The primary purpose of NCLB is to ensure that students in every public school achieve important learning goals while being educated in safe classrooms by well-prepared teachers. To increase student achievement, the law requires that school districts assume responsibility for all students reaching 100% student proficiency levels within 12 years on tests assessing important academic content. Furthermore, NCLB requires schools to close academic gaps between economically advantaged students and students who are from different economic, racial, and ethnic backgrounds as well as students with disabilities.
To measure progress, NCLB requires that states administer tests to all public school students. The states set proficiency standards, called adequate yearly progress, that progressively increase the percentage of students in a district that must meet the proficiency standard. If a school district does not meet these proficiency levels, the law mandates that requirements be met and corrective actions applied.

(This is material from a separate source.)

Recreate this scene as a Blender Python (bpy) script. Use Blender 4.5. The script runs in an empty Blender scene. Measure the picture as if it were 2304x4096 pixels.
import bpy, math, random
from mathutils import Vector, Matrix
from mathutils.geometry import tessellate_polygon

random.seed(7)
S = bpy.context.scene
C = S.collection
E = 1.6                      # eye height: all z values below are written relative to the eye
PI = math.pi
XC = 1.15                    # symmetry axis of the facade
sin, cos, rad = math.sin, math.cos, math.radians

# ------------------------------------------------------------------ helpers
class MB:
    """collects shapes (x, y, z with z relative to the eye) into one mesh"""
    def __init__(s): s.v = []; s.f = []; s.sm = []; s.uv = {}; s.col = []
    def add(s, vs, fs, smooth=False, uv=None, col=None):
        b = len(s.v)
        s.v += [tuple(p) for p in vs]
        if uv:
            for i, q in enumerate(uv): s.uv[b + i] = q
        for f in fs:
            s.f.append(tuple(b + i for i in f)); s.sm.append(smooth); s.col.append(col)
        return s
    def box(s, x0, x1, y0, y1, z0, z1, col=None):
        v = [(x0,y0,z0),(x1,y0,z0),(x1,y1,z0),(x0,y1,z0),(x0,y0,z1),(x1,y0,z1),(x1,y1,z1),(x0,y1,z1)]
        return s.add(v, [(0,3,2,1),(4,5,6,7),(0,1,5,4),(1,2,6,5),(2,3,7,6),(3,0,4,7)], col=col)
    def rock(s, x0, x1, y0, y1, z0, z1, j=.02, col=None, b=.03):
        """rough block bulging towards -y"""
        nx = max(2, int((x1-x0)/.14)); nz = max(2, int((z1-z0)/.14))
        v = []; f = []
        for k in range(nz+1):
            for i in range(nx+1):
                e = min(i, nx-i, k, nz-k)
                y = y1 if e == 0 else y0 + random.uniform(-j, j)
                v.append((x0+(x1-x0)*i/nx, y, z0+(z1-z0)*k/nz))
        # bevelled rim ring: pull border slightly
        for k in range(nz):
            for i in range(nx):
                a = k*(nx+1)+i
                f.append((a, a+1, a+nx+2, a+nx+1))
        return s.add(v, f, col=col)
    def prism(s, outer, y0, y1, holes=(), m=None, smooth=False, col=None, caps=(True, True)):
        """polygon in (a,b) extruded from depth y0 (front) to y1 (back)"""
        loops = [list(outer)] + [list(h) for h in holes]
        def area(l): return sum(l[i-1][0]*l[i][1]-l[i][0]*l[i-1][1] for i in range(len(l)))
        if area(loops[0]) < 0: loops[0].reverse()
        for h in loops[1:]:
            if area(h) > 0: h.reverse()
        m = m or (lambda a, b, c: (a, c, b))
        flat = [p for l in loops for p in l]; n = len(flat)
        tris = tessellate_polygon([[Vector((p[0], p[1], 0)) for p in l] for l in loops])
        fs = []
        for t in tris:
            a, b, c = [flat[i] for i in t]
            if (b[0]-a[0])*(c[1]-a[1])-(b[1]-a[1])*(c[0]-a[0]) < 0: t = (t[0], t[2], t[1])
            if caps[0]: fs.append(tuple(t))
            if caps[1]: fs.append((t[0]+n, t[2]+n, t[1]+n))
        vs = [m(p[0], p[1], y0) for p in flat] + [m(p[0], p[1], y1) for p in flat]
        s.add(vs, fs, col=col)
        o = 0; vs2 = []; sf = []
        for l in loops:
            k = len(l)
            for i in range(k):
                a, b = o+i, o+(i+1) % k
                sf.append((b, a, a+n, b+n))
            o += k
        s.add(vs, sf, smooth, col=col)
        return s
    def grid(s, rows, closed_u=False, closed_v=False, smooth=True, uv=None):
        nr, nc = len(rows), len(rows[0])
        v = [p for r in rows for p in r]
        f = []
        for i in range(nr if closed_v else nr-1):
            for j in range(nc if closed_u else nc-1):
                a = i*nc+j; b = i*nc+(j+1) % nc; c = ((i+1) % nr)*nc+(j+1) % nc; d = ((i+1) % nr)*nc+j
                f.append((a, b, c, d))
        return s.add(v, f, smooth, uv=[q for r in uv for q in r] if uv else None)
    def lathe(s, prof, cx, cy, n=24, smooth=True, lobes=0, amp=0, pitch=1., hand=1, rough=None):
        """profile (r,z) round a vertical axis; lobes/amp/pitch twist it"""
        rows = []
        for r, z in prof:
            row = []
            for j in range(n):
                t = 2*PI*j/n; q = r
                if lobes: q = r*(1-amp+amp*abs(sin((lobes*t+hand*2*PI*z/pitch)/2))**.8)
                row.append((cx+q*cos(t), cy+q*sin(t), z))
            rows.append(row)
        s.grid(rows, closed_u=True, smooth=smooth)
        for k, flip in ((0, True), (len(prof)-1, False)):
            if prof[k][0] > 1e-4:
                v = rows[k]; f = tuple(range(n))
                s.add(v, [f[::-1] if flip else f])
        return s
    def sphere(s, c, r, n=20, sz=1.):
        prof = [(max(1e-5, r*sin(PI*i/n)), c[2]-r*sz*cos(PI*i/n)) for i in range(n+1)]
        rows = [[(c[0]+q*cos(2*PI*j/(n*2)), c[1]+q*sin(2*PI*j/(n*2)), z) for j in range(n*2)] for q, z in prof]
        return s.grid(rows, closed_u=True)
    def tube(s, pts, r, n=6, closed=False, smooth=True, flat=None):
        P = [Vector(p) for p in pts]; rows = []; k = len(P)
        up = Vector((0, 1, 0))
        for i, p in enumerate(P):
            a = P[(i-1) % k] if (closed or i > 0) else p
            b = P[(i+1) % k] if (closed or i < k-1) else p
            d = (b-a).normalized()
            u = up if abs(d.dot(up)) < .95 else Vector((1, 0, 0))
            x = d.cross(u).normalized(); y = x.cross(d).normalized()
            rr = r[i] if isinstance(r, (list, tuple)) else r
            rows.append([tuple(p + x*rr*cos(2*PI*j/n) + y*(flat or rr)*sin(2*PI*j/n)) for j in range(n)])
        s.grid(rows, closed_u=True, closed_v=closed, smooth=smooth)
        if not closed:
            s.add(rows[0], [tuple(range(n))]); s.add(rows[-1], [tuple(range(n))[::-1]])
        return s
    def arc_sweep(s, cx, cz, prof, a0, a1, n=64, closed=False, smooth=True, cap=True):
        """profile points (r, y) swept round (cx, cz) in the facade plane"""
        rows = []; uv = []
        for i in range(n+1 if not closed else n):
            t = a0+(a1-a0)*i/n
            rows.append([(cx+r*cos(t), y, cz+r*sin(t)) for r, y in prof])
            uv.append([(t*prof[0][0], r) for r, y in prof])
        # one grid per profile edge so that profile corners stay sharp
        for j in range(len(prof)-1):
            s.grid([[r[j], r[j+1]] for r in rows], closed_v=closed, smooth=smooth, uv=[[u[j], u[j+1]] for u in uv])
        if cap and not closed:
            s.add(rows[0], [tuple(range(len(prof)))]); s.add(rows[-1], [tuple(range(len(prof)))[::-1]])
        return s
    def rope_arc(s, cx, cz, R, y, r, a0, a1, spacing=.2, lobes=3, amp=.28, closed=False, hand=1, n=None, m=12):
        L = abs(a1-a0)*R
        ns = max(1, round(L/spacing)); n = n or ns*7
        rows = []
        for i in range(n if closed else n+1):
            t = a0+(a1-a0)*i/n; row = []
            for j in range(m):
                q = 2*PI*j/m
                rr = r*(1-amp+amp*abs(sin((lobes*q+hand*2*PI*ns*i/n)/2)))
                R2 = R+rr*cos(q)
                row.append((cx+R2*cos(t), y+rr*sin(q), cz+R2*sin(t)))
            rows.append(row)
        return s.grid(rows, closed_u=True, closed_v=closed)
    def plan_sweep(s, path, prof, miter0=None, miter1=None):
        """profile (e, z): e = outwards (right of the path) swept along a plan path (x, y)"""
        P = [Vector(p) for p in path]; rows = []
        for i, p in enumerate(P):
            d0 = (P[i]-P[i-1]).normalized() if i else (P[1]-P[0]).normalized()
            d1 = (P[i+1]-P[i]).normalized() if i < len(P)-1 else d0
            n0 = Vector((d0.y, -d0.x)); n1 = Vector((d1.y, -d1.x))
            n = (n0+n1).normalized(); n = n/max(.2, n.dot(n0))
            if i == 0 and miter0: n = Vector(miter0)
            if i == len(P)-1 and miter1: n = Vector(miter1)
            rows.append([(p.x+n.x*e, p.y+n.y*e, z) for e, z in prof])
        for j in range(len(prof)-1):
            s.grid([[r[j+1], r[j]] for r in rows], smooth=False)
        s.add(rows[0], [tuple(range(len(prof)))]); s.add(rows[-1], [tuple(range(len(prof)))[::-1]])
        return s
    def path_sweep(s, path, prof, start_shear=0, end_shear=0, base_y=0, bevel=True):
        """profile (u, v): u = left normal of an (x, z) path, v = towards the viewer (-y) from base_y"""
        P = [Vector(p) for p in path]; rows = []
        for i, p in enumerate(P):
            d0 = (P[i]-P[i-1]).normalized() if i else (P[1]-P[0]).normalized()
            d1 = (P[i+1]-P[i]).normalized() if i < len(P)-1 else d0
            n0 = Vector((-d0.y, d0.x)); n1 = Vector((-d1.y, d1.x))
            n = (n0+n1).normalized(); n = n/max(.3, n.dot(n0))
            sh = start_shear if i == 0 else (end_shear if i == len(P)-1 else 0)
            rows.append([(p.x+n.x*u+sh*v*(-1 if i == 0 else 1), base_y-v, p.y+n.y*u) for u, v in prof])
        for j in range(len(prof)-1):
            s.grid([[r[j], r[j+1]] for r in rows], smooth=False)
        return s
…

No Child Left Behind has required a major shift in the ways that teachers, administrators, and state department of education personnel think about public schooling. NCLB is a controversial law that places educators under growing pressure to increase the achievement of all students and to narrow the test score gap between groups of students (Anthes, 2002). Moreover, educators will now be held responsible for bringing about these changes. Administrators and teachers will need to understand effective research-based instructional strategies and be able to evaluate student’s instructional progress to make more effective instructional decisions. Clearly, NCLB puts more pressure on the public education system to increase student achievement for all students (Anthes, 2002).